Durante muchos años colaboró con su esposa en un emprendimiento comercial dedicado al alquiler de vajillas y elementos para eventos. Trabajaron en su casa. “Fueron tiempos de mucho trabajo, todos nos contrataban. Llegamos a lavar dos mil platos y copas que nos alquilaban para distintas fiestas. Teníamos una batea en uno de los ambientes de casa”.

Dueño de un espíritu emprendedor en su casa tuvo pollería, rotisería y hoy mantiene una mercería. Siempre en su casa, como complemento y parte de la vida familiar. “La patrona cree que tiene un negoción, ella no está bien de su memoria y yo dejo que lo piense”, señala y asegura que en la actualidad “el negocio ya no reditúa”.

“Para el comercio hay que tener carácter y ciertas cualidades para poder llevar el emprendimiento adelante”, refiere y asegura que en su trayectoria como comerciante se cruzó con todo tipo de gente. Lo mismo sucedió con su oficio de “letrista”.

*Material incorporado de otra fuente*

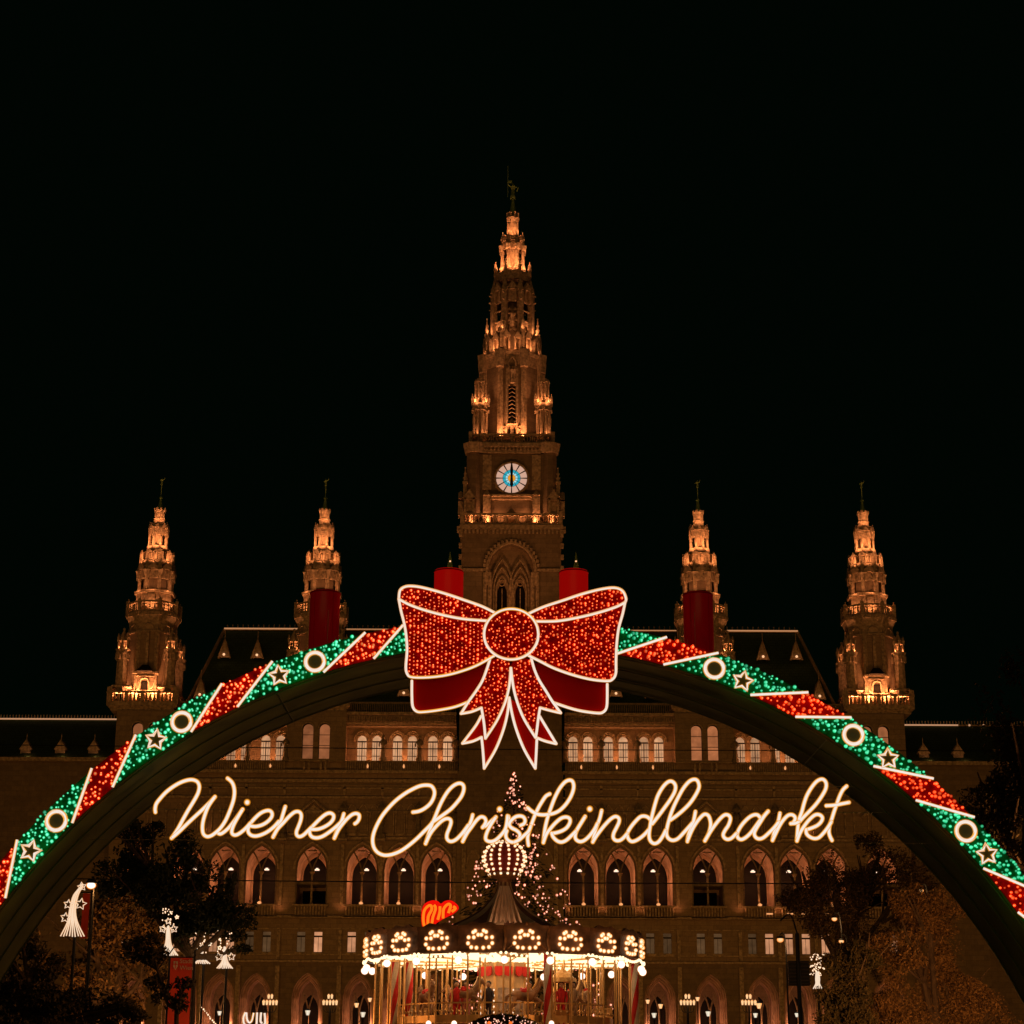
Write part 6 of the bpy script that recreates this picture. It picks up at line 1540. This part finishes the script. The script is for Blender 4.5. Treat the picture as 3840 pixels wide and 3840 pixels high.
# bright street lamp with curved arm
def street_lamp(label, px, py, Y, watt, r=.13, arm=1.0, h=None, col=(1, .5, .2), matl=None):
    p = P(px, py, Y); o = empty('street_lamp', (p.x + arm, Y, 0), label, 'street lamp', 'lamps over the square')
    m = MB(); m.tube([(0, 0, 0), (0, 0, p.z - .4)], [.05, .035], 8); m.tube(cat([(0, 0, p.z - .4), (-arm * .3, 0, p.z + .25), (-arm, 0, p.z + r + .08)], 5), .035, 6); m.build('post', BLACK, o)
    m = MB(); m.lathe(-arm, 0, [(r * 1.1, p.z + r * .35), (r * .8, p.z + r * .9), (.03, p.z + r * 1.2)], 12); m.build('lamp_shade', BLACK, o)
    m = MB(); m.ball((-arm, 0, p.z), r, 12, 8, .8); m.build('lamp_bulb', matl or LANTERN, o, smooth=True)
    if watt: point('street_lamp_light', (p.x, Y - .3, p.z - .25), watt, col, .15)
street_lamp('overexposed white street lamp beside the top of the largest comet light', 342, 3320, 71, 90, .20, .12, col=(1, .42, .12), matl=neon('street_lamp_white', (1.0, .92, .85), (1, .5, .1), (1, .14, .01), 1.5, .25, .4))
street_lamp('amber lamp glowing in front of the small office windows at the right', 2926, 3524, 90, 40, .16, .25)
street_lamp('amber lamp at the edge of the dark tree crown, right', 3129, 3446, 88, 40, .13, .3)
street_lamp('small amber lamp shining through the leaves near the arch, right', 3454, 3340, 86, 30, .12, .3)
street_lamp('faint amber lamp low in the right trees', 3155, 3530, 88, 0, .12, .3)
# market flood lights that light the right hand tree and the left trees from below
point('stall_floodlight', (P(3700, 3840, 66).x, 60, 4.2), 5200, (1, .42, .13), .6)
point('stall_floodlight', (P(3300, 3840, 70).x, 62, 3.5), 1500, (1, .42, .13), .6)
point('stall_floodlight', (P(480, 3840, 84).x, 89, 4.5), 1100, (1, .42, .13), .6)
point('stall_floodlight', (P(200, 3840, 84).x, 88, 4.5), 900, (1, .42, .13), .6)

# candelabra with clusters of small lanterns
def candelabra(label, px, Y=112):
    p = P(px, 3752, Y); k = P(1921, 3752, Y).x - P(1920, 3752, Y).x; o = empty('candelabra_lamp', (p.x, Y, 0), label, 'street lamp', 'candelabra lamps before the arcade')
    z = p.z - 10 * k; m = MB(); m.tube([(0, 0, 0), (0, 0, z - .15)], [.12, .06], 8); m.lathe(0, 0, [(.3, 0), (.2, .5), (.1, .6)], 10)
    for i in range(5): u = (i - 2) * 12 * k; m.tube(cat([(0, 0, z - .5), (u * .8, 0, z - .45), (u, 0, z - .12)], 3), .02, 5)
    m.tube([(0, 0, z - .3), (0, 0, z + .25)], .02, 5)
    m.build('post', BLACK, o)
    for i in range(5):
        u = (i - 2) * 12 * k; m = MB(); m.frust(u, 0, z - .10, z + .12, .055, .09, 6); m.frust(u, 0, z + .12, z + .2, .09, .02, 6); m.build('lantern', LANTERN, o)
    for i in (-1, 1): m = MB(); u = i * 6 * k; m.frust(u, 0, z + .25, z + .44, .055, .085, 6); m.frust(u, 0, z + .44, z + .52, .085, .02, 6); m.build('lantern', LANTERN, o)
    point('candelabra_light', (p.x, Y - .4, z + .1), 18, (1, .5, .22), .2)
for px, lab in ((1013, 'candelabra lamp farthest left, above the cut-off neon letters'), (1238, 'candelabra lamp just left of the carousel'), (2578, 'candelabra lamp just right of the carousel'), (2808, 'candelabra lamp farthest right')): candelabra(lab, px)
# lanterns on short posts
def lantern_post(label, px, py, Y, r, m_=None):
    p = P(px, py, Y); o = empty('lantern_post', (p.x, Y, 0), label, 'lantern', 'lantern posts at the foot of the facade')
    m = MB(); m.tube([(0, 0, 0), (0, 0, p.z - r)], .04, 6); m.build('post', BLACK, o)
    m = MB(); m.frust(0, 0, p.z - r, p.z + r * .6, r * .5, r, 8); m.build('lantern_glass', m_ or LANTERN, o)
    m = MB(); m.frust(0, 0, p.z + r * .6, p.z + r * 1.3, r * 1.05, r * .1, 8); m.build('lantern_cap', BLACK, o)
PALE = neon('pale_lantern', (.9, .78, .6), (.8, .5, .25), (.4, .2, .05), 1.0, .2, .6)
for px, py, r, a_, lab in ((1154, 3796, .2, 1, 'pale lantern inside the arcade arch left of the carousel, by the door'), (1361, 3803, .2, 1, 'greenish pale lantern low beside the left edge of the carousel'), (1387, 3748, .16, 0, 'small bright lantern touching the left of the carousel poles'), (1337, 3768, .18, 0, 'orange lantern in the arch left of the carousel'), (823, 3798, .17, 1, 'pale lantern in the leftmost visible arcade arch'),
                           (2429, 3755, .16, 0, 'small bright lantern right of the red striped column'), (2453, 3806, .19, 1, 'pale lantern low in the first arch right of the carousel'), (2477, 3772, .18, 0, 'orange lantern in the first arch right of the carousel'), (2616, 3745, .16, 0, 'tiny lantern beside the candelabra right of the carousel'), (2656, 3800, .2, 1, 'pale lantern in the second arch right of the carousel'),
                           (2846, 3770, .22, 0, 'orange lantern beside the farthest right candelabra'), (2833, 3806, .18, 1, 'pale lantern under the farthest right candelabra'), (3112, 3760, .18, 0, 'orange lantern before the dark tree at the right'), (2988, 3805, .16, 1, 'pale lantern by the lighting mast')):
    lantern_post(lab, px, py, 135, r, PALE if a_ else None)
# large globe lamps cut by the lower edge
for px, lab in ((1607, 'round globe lamp at the lower edge, left of the fir garland'), (1703, 'round globe lamp at the lower edge, touching the fir garland'), (2068, 'round globe lamp at the lower edge, right of the fir garland')):
    p = P(px, 3838, 66); o = empty('globe_lamp', (p.x, 66, 0), lab, 'lamp', 'globe lamps in front of the carousel')
    m = MB(); m.tube([(0, 0, 0), (0, 0, p.z - .1)], .04, 8); m.build('post', BLACK, o)
    m = MB(); m.ball((0, 0, p.z), .105, 14, 10); m.build('globe', GLOBE, o, smooth=True)
# fir garland over the market entrance
YG = 60.0; p = P(1890, 3803, YG); kx_ = P(1891, 3803, YG).x - P(1890, 3803, YG).x
fg = empty('fir_garland', (p.x, YG, 0), 'dark fir garland dome with small lights at the bottom centre edge', 'garland')
rg = 210 * kx_; m = MB(); l = MB(); rnd = random.Random(5); zc_ = p.z - rg * .82
for _ in range(9000):
    a = rnd.uniform(-1.5, 1.5); rr = rg * rnd.uniform(.74, 1.0) ; q = Vector((rr * math.sin(a) * 1.0, rnd.uniform(-.25, .25), zc_ + rr * math.cos(a) * .82)); d = Vector((rnd.gauss(0, 1), rnd.gauss(0, 1), rnd.gauss(0, 1))).normalized(); e = d.orthogonal()
    m.add([q - d * .06, q + e * .012, q + d * .06, q - e * .012], [(0, 1, 2, 3)])
m.build('fir_needles', NEEDLE, fg, fix=False)
for _ in range(150):
    a = rnd.uniform(-1.5, 1.5); rr = rg * rnd.uniform(.76, 1.0); l.ball((rr * math.sin(a), -.28, zc_ + rr * math.cos(a) * .82), rnd.choice((.018, .022, .03)), 6, 4)
q = l.build('fairy_lights', FAIRY, fg, fix=False); q['kind'] = 'stuff'
l = MB(); l.tube([(rg * .87 * math.sin(a), 0, zc_ + rg * .87 * .82 * math.cos(a)) for a in [-1.5 + .1 * i for i in range(31)]], .05, 6)
for s_ in (-1, 1): l.tube([(s_ * rg * .87, 0, zc_), (s_ * rg * .87, 0, 0)], .05, 6)
l.build('hoop', BLACK, fg)
for s_ in (-55, 25):
    m = MB(); m.ball((s_ * kx_, -.3, p.z - 34 * kx_), .055, 10, 8); m.build('bauble', glow('orange_bauble', (1, .16, .02), 1.2) if 'orange_bauble' not in bpy.data.materials else bpy.data.materials['orange_bauble'], fg)
# cut-off neon letters
YL = 80.0; p = P(955, 3838, YL); ns = empty('stall_neon_sign', (p.x, YL, p.z), 'small white neon letters cut off by the lower edge, left of the carousel', 'neon sign')
for st_ in ([(920, 3796), (913, 3815), (914, 3836), (925, 3850)], [(924, 3797), (926, 3822), (934, 3834), (944, 3828), (951, 3798)], [(964, 3797), (962, 3845)], [(979, 3797), (977, 3830), (984, 3836)], [(992, 3799), (994, 3825), (990, 3842), (960, 3846), (925, 3848)]):
    m = MB(); m.tube([(P(*q, YL).x - p.x, 0, P(*q, YL).z - p.z) for q in cat(st_, 4)], .055, 8); m.build('letter', NEON, ns)
m = MB(); m.box(-.6, .6, .1, .16, -2, .3 * 0 - .1); m.box(-.05, .05, .16, .26, -p.z, -.1); m.build('sign_board', BLACK, ns)
# string of lights sloping down at a stall roof
YK = 78.0; p = P(760, 3780, YK); ls_ = empty('light_string', (p.x, YK, p.z), 'sloping string of tiny lights right of the orange banner', 'light string')
a_, b_ = P(757, 3778, YK) - p, P(830, 3868, YK) - p
m = MB(); m.tube([tuple(a_), tuple(b_)], .012, 4); m.build('wire', BLACK, ls_)
m = MB()
for i in range(14):
    q = a_.lerp(b_, i / 13); m.ball((q.x + random.uniform(-.02, .02), -.02, q.z), random.choice((.03, .045, .025)), 6, 4)
q = m.build('tiny_lights', WARM_BULB, ls_); q['kind'] = 'stuff'
# tall orange banner
YBn = 72.0
def banner(label, xa, xb_, ytop, text, nstrip=14):
    a, b = P(xa, ytop, YBn), P(xb_, ytop, YBn); w = b.x - a.x; o = empty('banner', ((a.x + b.x) / 2, YBn, 0), label, 'banner', 'tall orange city banners')
    m = MB(); n = 10
    for i in range(nstrip):
        z1, z0 = a.z - i * .45, a.z - (i + 1) * .45
        if z0 < .5: break
        m.add([(-w / 2, .03 * math.sin(i * 1.3), z0), (w / 2, .03 * math.sin(i * 1.3 + 1), z0), (w / 2, .03 * math.sin((i - 1) * 1.3 + 1), z1), (-w / 2, .03 * math.sin((i - 1) * 1.3), z1)], [(0, 1, 2, 3)])
    m.build('banner_cloth', mat('orange_red_cloth', (.62, .045, .012), .7, var=.08) if 'orange_red_cloth' not in bpy.data.materials else bpy.data.materials['orange_red_cloth'], o, fix=False)
    m = MB(); m.tube([(w / 2 + .06, .1, 0), (w / 2 + .06, .1, a.z + .3)], .04, 8); m.tube([(-w / 2 - .1, .05, a.z + .03), (w / 2 + .1, .05, a.z + .03)], .025, 6); m.build('banner_pole', BLACK, o)
    if text:
        wm = mat('banner_white_print', (.55, .4, .32), .8)
        k = P(641, 3600, YBn).x - P(640, 3600, YBn).x
        m = MB(); c = P(659, 3620, YBn); x0 = c.x - (a.x + b.x) / 2; m.slab([(x0 - 8 * k, c.z + 15 * k), (x0 + 8 * k, c.z + 15 * k), (x0 + 8 * k, c.z - 5 * k), (x0, c.z - 17 * k), (x0 - 8 * k, c.z - 5 * k)], -.045, -.04); sh = m.build('shield_emblem', wm, o)
        m = MB(); m.box(x0 - 1.6 * k, x0 + 1.6 * k, -.052, -.048, c.z - 12 * k, c.z + 13 * k); m.box(x0 - 7 * k, x0 + 7 * k, -.052, -.048, c.z + 2 * k, c.z + 5 * k); m.build('emblem_cross', bpy.data.materials['orange_red_cloth'], sh)
        for tx_, py_ in (('Stadt', 3612), ('Wien', 3637)):
            cu = bpy.data.curves.new('lettering', 'FONT'); cu.body = tx_; cu.size = 23 * k; cu.extrude = .003
            to = bpy.data.objects.new('lettering', cu); COL.objects.link(to); bpy.context.view_layer.update()
            me = bpy.data.meshes.new_from_object(to); bpy.data.objects.remove(to)
            lo = bpy.data.objects.new('lettering', me); COL.objects.link(lo); me.materials.append(wm); lo.parent = o
            q = P(674, py_, YBn); lo.location = (q.x - (a.x + b.x) / 2, -.045, q.z); lo.rotation_euler = (PI / 2, 0, 0)
banner('orange red city banner with white shield, right of the second comet light', 641, 722, 3592, True)
YBn = 79.0; banner('narrow orange banner lit by the street lamp, behind the largest comet light', 312, 338, 3350, False, 4)
point('banner_lamp', (P(690, 3840, 70).x, 69.5, 3.6), 50, (1, .5, .2), .1)
# wires across the square
for pa, pb, Y, lab in (((-300, 2789), (4200, 2815), 130, 'thin dark cable crossing in front of the upper row of lit windows'), ((-300, 3288), (4200, 3312), 110, 'thin dark cable crossing in front of the great pointed windows')):
    a, b = P(*pa, Y), P(*pb, Y); o = MB(); c = a.lerp(b, .5)
    o.tube([(a.x - c.x + (b.x - a.x) * t, 0, (a.z - c.z) + (b.z - a.z) * t - .15 * (1 - (2 * t - 1) ** 2)) for t in [i / 20 for i in range(21)]], .032, 5)
    w = o.build('overhead_cable', BLACK); w.location = c; tag(w, lab, 'cable', 'cables across the square')
# lighting mast right
p = P(2989, 3500, 95); ms = empty('lighting_mast', (p.x, 95, 0), 'dark lighting mast with a louvred box left of the right comet light', 'mast')
m = MB(); m.tube([(0, 0, 0), (0, 0, p.z)], .10, 8); m.tube(cat([(0, 0, p.z), (-.3, 0, p.z + .9), (-.8, 0, p.z + .6)], 4), .04, 6); m.build('pole', BLACK, ms)
za_, zb_ = P(2995, 3695, 95).z, P(2995, 3602, 95).z; m = MB(); m.box(-.45, .55, .15, .5, za_, zb_)
lv = m.build('louvre_box', BLACK, ms)
for i in range(7): m = MB(); m.box(-.5, .6, .08, .148, za_ + (i + .3) * (zb_ - za_) / 7, za_ + (i + .6) * (zb_ - za_) / 7); m.build('slat', FRAME, lv)
# glowing bits put in for the lit spots of the balustrades at the right
for px in (2886, 2963, 3018, 3100):
    q = P(px, 3427, YF - .6); m = MB(); m.box(-.32, .32, -.04, .04, -.07, .07); o = m.build('balcony_lit_spot', bpy.data.materials['uplight_amber'], hall); o.location = (q.x - X0, -.62, q.z)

Hoy está jubilado y se dedica a cuidar a su esposa. “Es muy triste ver cómo se ha deteriorado tanto su memoria”, confiesa en una apreciación que lo muestra vulnerable.

 

Aceptar el destino

Es un hombre que refiere haber crecido con “muchas privaciones” y haber superado las dificultades a fuerza de empeño y trabajo. Cuando creció tuvo a sus padres a su cargo, con su hermano los cuidó y les proporcionó todo lo que necesitaban para estar bien. “Compramos la casa en la que vivieron y los cuidamos. Ellos habían tenido una vida bastante difícil”, cuenta.

Se reconoce parte de una generación que encontró el progreso de la mano del trabajo, aunque asegura que él siempre trabajó “para subsistir” y vivir “lo mejor posible”.

Haber conseguido tener su casa y logrado que sus hijos se forjaran un porvenir, aparece en el balance como algo positivo. Es un hombre que siempre ha sabido aceptar su destino, sin renegar de aquello que la vida le puso por delante. Hoy puede recrear su historia de vida con la templanza que solo dan los años, sin perder la sensibilidad que hace que los ojos brillen cuando se recuerda el pasado, como quien recrea la ilusión que da impulso para seguir adelante.